[start of Data segment]

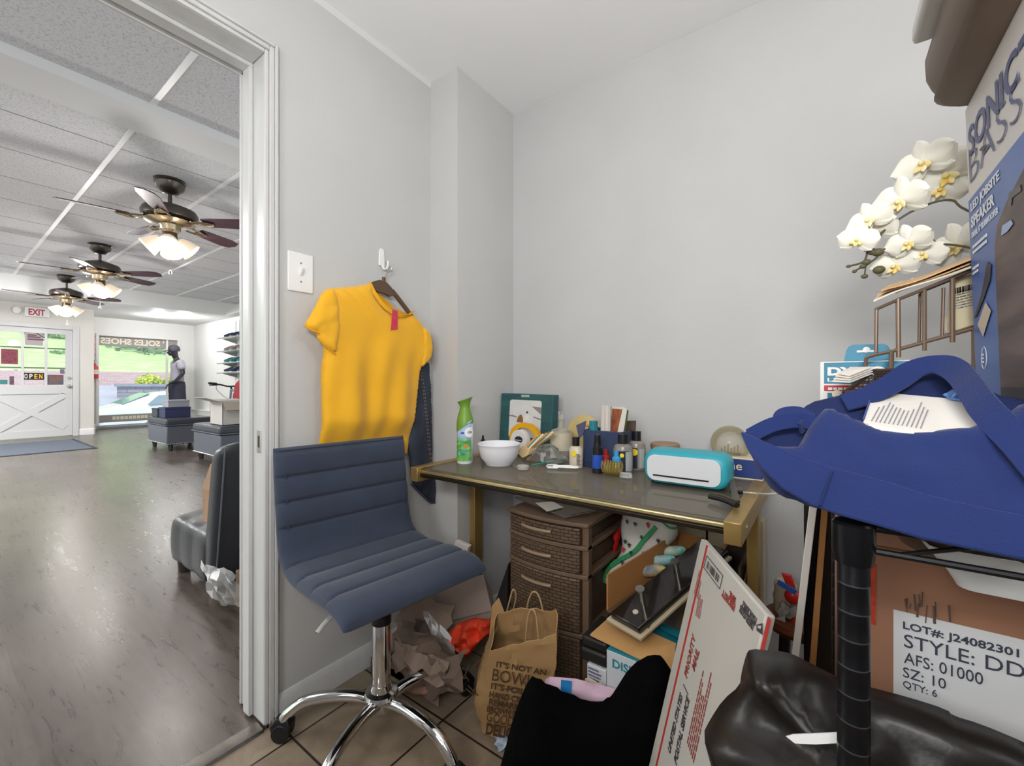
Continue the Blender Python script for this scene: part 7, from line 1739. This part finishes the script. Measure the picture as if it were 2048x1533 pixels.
# brown wire sorter, leaning, with papers on its top bar
m_bw = M('brown_wire', '6d5a4a', .42, .3)
srt = thing('wire_sorter', 'tilted brown wire file sorter behind the blue tote with papers on its top', 'file sorter', (.06, .88, ST))
YS = .875; yq = YS + .022
S_ = lambda px, py, y=YS: at(px, py, y=y)
w_ = MB()
def wt(P_, r=.0034): return MB().tube(P_, r * .72, 8)
part('lower_rail', wt([S_(1732, 716), S_(1746, 711), S_(1785, 703), S_(1860, 682), S_(1950, 657)]), m_bw, srt)
part('lower_rail', wt([S_(1790, 700, yq), S_(1860, 680, yq), S_(1950, 652, yq)], .0028), m_bw, srt)
part('upper_rail', wt([S_(1750, 620), S_(1800, 598), S_(1850, 578), S_(1905, 556), S_(1950, 537)]), m_bw, srt)
part('upper_rail', wt([S_(1838, 586, yq), S_(1890, 565, yq), S_(1950, 540, yq)], .0028), m_bw, srt)
for (x0, y0, x1, y1, yy, r) in ((1753, 620, 1752, 706, YS, .0034), (1796, 598, 1797, 715, YS, .0042), (1849, 580, 1849, 702, YS, .0036), (1905, 557, 1905, 685, YS, .0042), (1840, 588, 1838, 684, yq, .0028), (1887, 576, 1884, 675, yq, .0030)):
    part('upright', MB().cyl(S_(x0, y0, yy), S_(x1, y1, yy), r * .7, 10), m_bw, srt)
part('foot_bar', wt([S_(1732, 716), S_(1731, 738)], .0034), m_bw, srt)
g0 = S_(1783, 702); part('leg', wt([g0, S_(1782, 764), V((S_(1782, 764).x, YS, ST))], .0045), m_bw, srt)
q0 = S_(1949, 655); part('leg', wt([q0, V((q0.x, YS, ST))], .0045), m_bw, srt)
q0 = S_(1732, 738); 
# papers along its top
m_man = M('manila_paper', 'c9a377', .75, var=.15, vs=12); m_man2 = M('cream_sheet', 'dccfb8', .75)
for k, (dz, dy, mt, lab) in enumerate(((0, 0, m_man2, 'cream sheet at the bottom of the papers on the wire sorter'), (.005, .006, m_man, 'manila folder in the middle of the papers on the wire sorter'), (.010, -.004, m_man, 'manila envelope on top of the papers on the wire sorter'))):
    q_ = [at(1746 + 8 * k, 608 - 2 * k, y=.86 + dy), at(1955, 534, y=.86 + dy), at(1955, 527, y=.93 + dy), at(1756 + 12 * k, 596 - 2 * k, y=.93 + dy)]
    mb = MB().grid(lambda u, v: q_[0].lerp(q_[1], u).lerp(q_[3].lerp(q_[2], u), v) + V((0, 0, .0045 + dz + .004 * math.sin(u * 5 + k) * (1 - u))), 14, 4, .002)
    solo('folder', lab, 'papers', mb, mt, group=None, sharp=50)
for q, lab in ((((1792, 588), (1818, 576), (1802, 563), (1786, 572)), 'left white paper corner sticking up behind the manila folders'), (((1812, 580), (1842, 566), (1824, 556), (1816, 566)), 'right white paper corner sticking up behind the manila folders')):
    solo('paper_corner', lab, 'paper', sheet4([at(*p, y=.945) for p in q], .001), m_pap2, smooth_=False)
pg = [at(*q, y=.902) for q in ((1890, 664), (1950, 655), (1950, 545), (1900, 562))]
bkp = thing('booklet', 'printed booklet page standing in the wire sorter beside the blue speaker box', 'booklet', pg[0] - V((0, 0, 0)))
part('page', sheet4(pg, .002), M('page_cream', 'c9bd9f', .7), bkp, smooth_=False)
part('photo_print', MB().add([at(*q, y=.9005) for q in ((1890, 662), (1950, 654), (1950, 622), (1890, 636))], [(0, 1, 2, 3)]), M('photo_print', 'a8814f', .6, var=.6, vs=30, col2='d8cdb8'), bkp, smooth_=False)
part('headline', scribble(at(1908, 590, y=.9005), (at(1950, 580, y=.9) - at(1908, 590, y=.9)).normalized(), (0, 0, 1), .04, .010, 1, 3, gap=.1), m_mink, bkp, smooth_=False)
part('print_lines', scribble(at(1906, 622, y=.9005), (at(1950, 612, y=.9) - at(1906, 622, y=.9)).normalized(), (0, 0, 1), .045, .028, 7, 6, gap=.5), m_grey, bkp, smooth_=False)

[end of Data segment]

Task to carry out
Return each line from the material above exactly, but not the pictures.

Reply to the task
Continue the Blender Python script for this scene: part 7, from line 1739. This part finishes the script. Measure the picture as if it were 2048x1533 pixels.
# brown wire sorter, leaning, with papers on its top bar
m_bw = M('brown_wire', '6d5a4a', .42, .3)
srt = thing('wire_sorter', 'tilted brown wire file sorter behind the blue tote with papers on its top', 'file sorter', (.06, .88, ST))
YS = .875; yq = YS + .022
S_ = lambda px, py, y=YS: at(px, py, y=y)
w_ = MB()
def wt(P_, r=.0034): return MB().tube(P_, r * .72, 8)
part('lower_rail', wt([S_(1732, 716), S_(1746, 711), S_(1785, 703), S_(1860, 682), S_(1950, 657)]), m_bw, srt)
part('lower_rail', wt([S_(1790, 700, yq), S_(1860, 680, yq), S_(1950, 652, yq)], .0028), m_bw, srt)
part('upper_rail', wt([S_(1750, 620), S_(1800, 598), S_(1850, 578), S_(1905, 556), S_(1950, 537)]), m_bw, srt)
part('upper_rail', wt([S_(1838, 586, yq), S_(1890, 565, yq), S_(1950, 540, yq)], .0028), m_bw, srt)
for (x0, y0, x1, y1, yy, r) in ((1753, 620, 1752, 706, YS, .0034), (1796, 598, 1797, 715, YS, .0042), (1849, 580, 1849, 702, YS, .0036), (1905, 557, 1905, 685, YS, .0042), (1840, 588, 1838, 684, yq, .0028), (1887, 576, 1884, 675, yq, .0030)):
    part('upright', MB().cyl(S_(x0, y0, yy), S_(x1, y1, yy), r * .7, 10), m_bw, srt)
part('foot_bar', wt([S_(1732, 716), S_(1731, 738)], .0034), m_bw, srt)
g0 = S_(1783, 702); part('leg', wt([g0, S_(1782, 764), V((S_(1782, 764).x, YS, ST))], .0045), m_bw, srt)
q0 = S_(1949, 655); part('leg', wt([q0, V((q0.x, YS, ST))], .0045), m_bw, srt)
q0 = S_(1732, 738); 
# papers along its top
m_man = M('manila_paper', 'c9a377', .75, var=.15, vs=12); m_man2 = M('cream_sheet', 'dccfb8', .75)
for k, (dz, dy, mt, lab) in enumerate(((0, 0, m_man2, 'cream sheet at the bottom of the papers on the wire sorter'), (.005, .006, m_man, 'manila folder in the middle of the papers on the wire sorter'), (.010, -.004, m_man, 'manila envelope on top of the papers on the wire sorter'))):
    q_ = [at(1746 + 8 * k, 608 - 2 * k, y=.86 + dy), at(1955, 534, y=.86 + dy), at(1955, 527, y=.93 + dy), at(1756 + 12 * k, 596 - 2 * k, y=.93 + dy)]
    mb = MB().grid(lambda u, v: q_[0].lerp(q_[1], u).lerp(q_[3].lerp(q_[2], u), v) + V((0, 0, .0045 + dz + .004 * math.sin(u * 5 + k) * (1 - u))), 14, 4, .002)
    solo('folder', lab, 'papers', mb, mt, group=None, sharp=50)
for q, lab in ((((1792, 588), (1818, 576), (1802, 563), (1786, 572)), 'left white paper corner sticking up behind the manila folders'), (((1812, 580), (1842, 566), (1824, 556), (1816, 566)), 'right white paper corner sticking up behind the manila folders')):
    solo('paper_corner', lab, 'paper', sheet4([at(*p, y=.945) for p in q], .001), m_pap2, smooth_=False)
pg = [at(*q, y=.902) for q in ((1890, 664), (1950, 655), (1950, 545), (1900, 562))]
bkp = thing('booklet', 'printed booklet page standing in the wire sorter beside the blue speaker box', 'booklet', pg[0] - V((0, 0, 0)))
part('page', sheet4(pg, .002), M('page_cream', 'c9bd9f', .7), bkp, smooth_=False)
part('photo_print', MB().add([at(*q, y=.9005) for q in ((1890, 662), (1950, 654), (1950, 622), (1890, 636))], [(0, 1, 2, 3)]), M('photo_print', 'a8814f', .6, var=.6, vs=30, col2='d8cdb8'), bkp, smooth_=False)
part('headline', scribble(at(1908, 590, y=.9005), (at(1950, 580, y=.9) - at(1908, 590, y=.9)).normalized(), (0, 0, 1), .04, .010, 1, 3, gap=.1), m_mink, bkp, smooth_=False)
part('print_lines', scribble(at(1906, 622, y=.9005), (at(1950, 612, y=.9) - at(1906, 622, y=.9)).normalized(), (0, 0, 1), .045, .028, 7, 6, gap=.5), m_grey, bkp, smooth_=False)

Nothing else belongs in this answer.